In  Horizon  Srihadi demonstrates his great finesse and restraint as a colourist. Eschewing miscellany for nuance, Srihadi conveys with great economy, the subtle intensity of his emotions. With a single undulating line, Srihadi divides the two fields of land and sky, simultaneously suggesting the blurred silhouettes and curves of distance hills. This single brushstroke builds into thick impastos of white that appear rippling like tides at the beach or swift gusts of wind. Ultimately, Srihadi’s colour palette produces an undeniably harmonious effect, while evoking the serenity, tranquility and deep spirituality of the cosmos.

As one of the tenets of his artistic philosophy, Javanese spirituality inspires Srihadi’s Horizon. Throughout his career, the Surakarta-born artist maintained a close bond with the island of his birth. But rather than interpreting Javanese culture in a literal fashion, Srihadi’s works reference Java in a sublime and synthesised manner. He draws from the ethos of rasa—variously translated as “affect” and “intuition”. It is a non-formalistic embodiment of perception, consciousness and emotion, manifest in the spiritual pursuit of an object’s essence. In reducing elements of nature to their purest of colours, Srihadi projects an abstract, extrasensory vision of the landscape.
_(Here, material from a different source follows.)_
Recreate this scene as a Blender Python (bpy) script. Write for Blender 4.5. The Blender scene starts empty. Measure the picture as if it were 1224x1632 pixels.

The earth and the sky, now seemingly ephemeral, exist as spiritual nodes within the symbolic system of essentialism that defines the Javanese expression of rasa.

It is important to note that in his pursuit of rasa in Horizon, Srihadi opts for abstraction—a formal technique associated with Western artistic movements such as American modernism, Abstract Expressionism, and Neoplasticism. Srihadi’s cosmopolitan outlook is a result of training at the Ohio State University (Columbus) where he experimented with both Pollock-like drip-painting and Rorschach-like blotting. The present work emerges out of Srihadi’s stylistic experimentations with figural symbolism and abstractionism. Without fully abandoning representation, Srihadi’s minimalist Horizon alludes to the New York School painter Mark Rothko’s focus on colour and emotion. The viewers become enveloped in the vista of indigo and grey laid before them. Similarly, Srihadi’s pronounced brushstrokes conjure Franz Kline’s gestural paintings which are known for their dramatic and angular motifs. However rather than using an opaque black, Sirhadi’s linear shapes are rendered in shades of dark brown,  drips of black and thin streaks of burnt umber. In reducing concrete forms to color planes, Srihadi conveys his visceral experience of the landscape with relative economy and structural simplicity.

Despite drawing from a modernist Western analytic technique, Srihadi’s Horizon remains, at its heart, an ode to the island of Java and its spiritual traditions. Ultimately, the artist’s metaphysical yearning for oneness—an impulse deeply steeped in the Javanese ethos of rasa—forms the philosophic basis of this work, a multivalent contemplation on the sublimity of nature and the transcendence of the cosmos. Here, Srihadi ushers his audience into an encounter with the far stretched edges of land and sky, beautifully blurred into infinity.